====== Records supplied
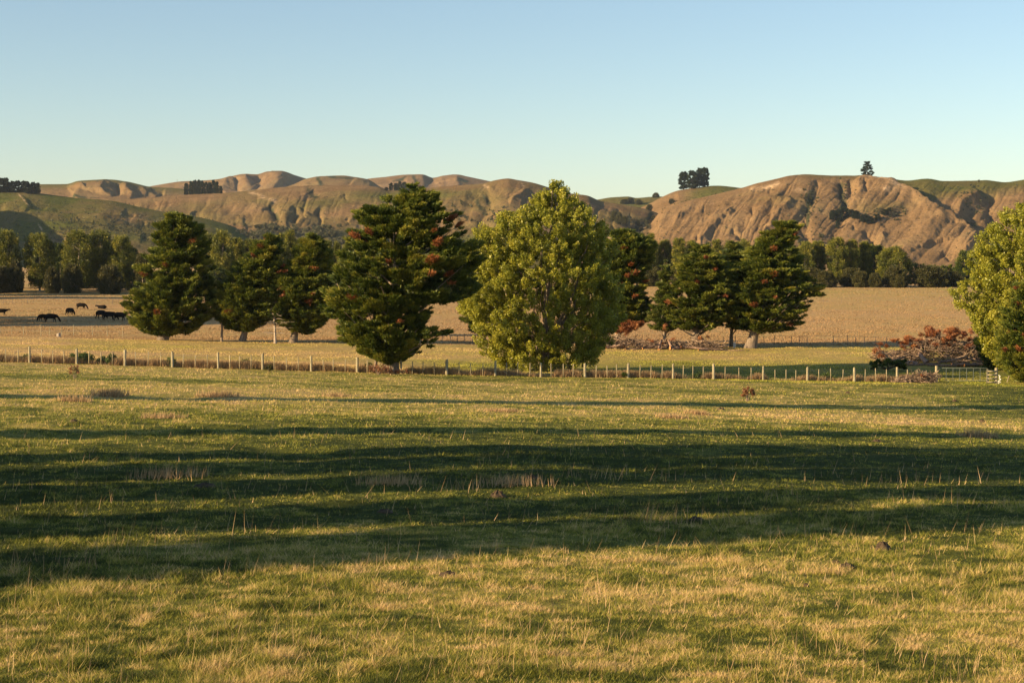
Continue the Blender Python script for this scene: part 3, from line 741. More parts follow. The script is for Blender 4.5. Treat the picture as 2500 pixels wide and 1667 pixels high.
conifer(1180, DT + 6, [(640, 1150, 1200), (680, 1130, 1230), (720, 1118, 1250), (760, 1118, 1250), (790, 1140, 1240), (812, 1160, 1220)], 'dark cypress partly hidden behind the left side of the broad poplar', n=200, per=170, cr=(.6, 1.1), L=.5, Wd=.17, seed=18, dead=1, trunk_r=.35)
broadleaf(1325, 149, [(440, 1348, 1362), (455, 1335, 1382), (472, 1310, 1392), (490, 1290, 1415), (510, 1262, 1445), (530, 1215, 1468), (548, 1188, 1484), (575, 1142, 1494), (600, 1130, 1498), (640, 1132, 1498), (680, 1128, 1504), (720, 1132, 1506), (760, 1126, 1508), (790, 1140, 1500), (820, 1165, 1488), (850, 1185, 1478), (880, 1205, 1465), (900, 1225, 1400)],
          'broad yellow-green poplar at the front fence, right of the largest cypress', n=1900, per=135, seed=19, cr=(.2, .62), trunk_r=.38)
conifer(1505, DT, [(566, 1495, 1530), (585, 1485, 1575), (600, 1475, 1592), (640, 1470, 1586), (680, 1460, 1570), (720, 1455, 1572), (750, 1450, 1582), (775, 1455, 1584), (800, 1465, 1560)],
        'dark cypress with rusty sprays crowding the right side of the poplar', n=300, per=180, cr=(.6, 1.15), L=.5, Wd=.17, seed=20, dead=1, trunk_r=.4, dead_at=[(1530, 675), (1515, 690), (1545, 668), (1580, 690), (1515, 610), (1530, 655), (1540, 720)])
conifer(1622, DT - 2, [(636, 1619, 1625), (660, 1610, 1636), (690, 1604, 1646), (720, 1596, 1652), (750, 1588, 1660), (780, 1582, 1664), (803, 1592, 1650)], 'slender pale green young conifer behind the long pile of cut branches', name='young_conifer', mat='conifer_light', n=150, per=110, cr=(.35, .75), L=.42, Wd=.13, seed=21, dead=0, trunk_r=.18, flat=.3, ubias=.15)
conifer(1697, DT - 3, [(598, 1690, 1715), (620, 1675, 1745), (645, 1662, 1775), (670, 1655, 1792), (700, 1650, 1795), (735, 1632, 1795), (765, 1622, 1790), (790, 1640, 1765), (803, 1660, 1740)],
        'layered dark cypress with a stout trunk behind the pile of cut branches', n=320, per=170, cr=(.5, 1.1), L=.48, Wd=.15, seed=22, dead=1, trunk_r=.5, flat=.3, ubias=.2, dead_at=[(1745, 660), (1720, 640), (1700, 690), (1760, 720)])
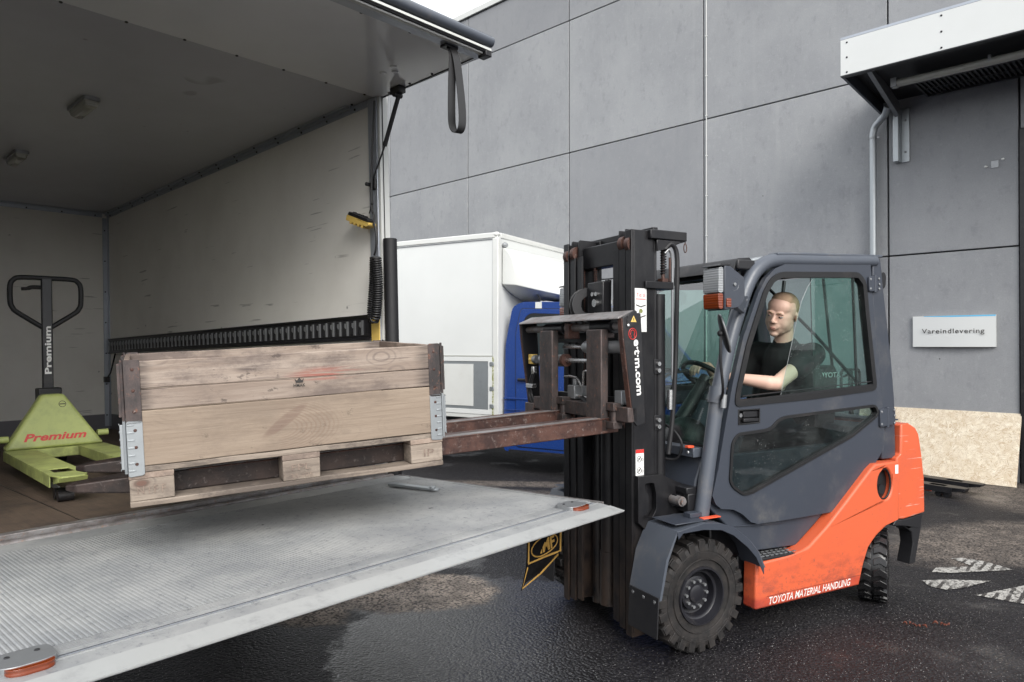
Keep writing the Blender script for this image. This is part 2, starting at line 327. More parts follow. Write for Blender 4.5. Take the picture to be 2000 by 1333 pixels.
============
Make an exact copy of the records shown above, without the pictures.

Answer to this problem ->
Continue the Blender Python script for this scene: part 3, from line 741. More parts follow. The script is for Blender 4.5. Treat the picture as 2500 pixels wide and 1667 pixels high.
conifer(1180, DT + 6, [(640, 1150, 1200), (680, 1130, 1230), (720, 1118, 1250), (760, 1118, 1250), (790, 1140, 1240), (812, 1160, 1220)], 'dark cypress partly hidden behind the left side of the broad poplar', n=200, per=170, cr=(.6, 1.1), L=.5, Wd=.17, seed=18, dead=1, trunk_r=.35)
broadleaf(1325, 149, [(440, 1348, 1362), (455, 1335, 1382), (472, 1310, 1392), (490, 1290, 1415), (510, 1262, 1445), (530, 1215, 1468), (548, 1188, 1484), (575, 1142, 1494), (600, 1130, 1498), (640, 1132, 1498), (680, 1128, 1504), (720, 1132, 1506), (760, 1126, 1508), (790, 1140, 1500), (820, 1165, 1488), (850, 1185, 1478), (880, 1205, 1465), (900, 1225, 1400)],
          'broad yellow-green poplar at the front fence, right of the largest cypress', n=1900, per=135, seed=19, cr=(.2, .62), trunk_r=.38)
conifer(1505, DT, [(566, 1495, 1530), (585, 1485, 1575), (600, 1475, 1592), (640, 1470, 1586), (680, 1460, 1570), (720, 1455, 1572), (750, 1450, 1582), (775, 1455, 1584), (800, 1465, 1560)],
        'dark cypress with rusty sprays crowding the right side of the poplar', n=300, per=180, cr=(.6, 1.15), L=.5, Wd=.17, seed=20, dead=1, trunk_r=.4, dead_at=[(1530, 675), (1515, 690), (1545, 668), (1580, 690), (1515, 610), (1530, 655), (1540, 720)])
conifer(1622, DT - 2, [(636, 1619, 1625), (660, 1610, 1636), (690, 1604, 1646), (720, 1596, 1652), (750, 1588, 1660), (780, 1582, 1664), (803, 1592, 1650)], 'slender pale green young conifer behind the long pile of cut branches', name='young_conifer', mat='conifer_light', n=150, per=110, cr=(.35, .75), L=.42, Wd=.13, seed=21, dead=0, trunk_r=.18, flat=.3, ubias=.15)
conifer(1697, DT - 3, [(598, 1690, 1715), (620, 1675, 1745), (645, 1662, 1775), (670, 1655, 1792), (700, 1650, 1795), (735, 1632, 1795), (765, 1622, 1790), (790, 1640, 1765), (803, 1660, 1740)],
        'layered dark cypress with a stout trunk behind the pile of cut branches', n=320, per=170, cr=(.5, 1.1), L=.48, Wd=.15, seed=22, dead=1, trunk_r=.5, flat=.3, ubias=.2, dead_at=[(1745, 660), (1720, 640), (1700, 690), (1760, 720)])
Keep writing the Blender script for this image. This is part 2, starting at line 327. More parts follow. Write for Blender 4.5. Take the picture to be 2000 by 1333 pixels.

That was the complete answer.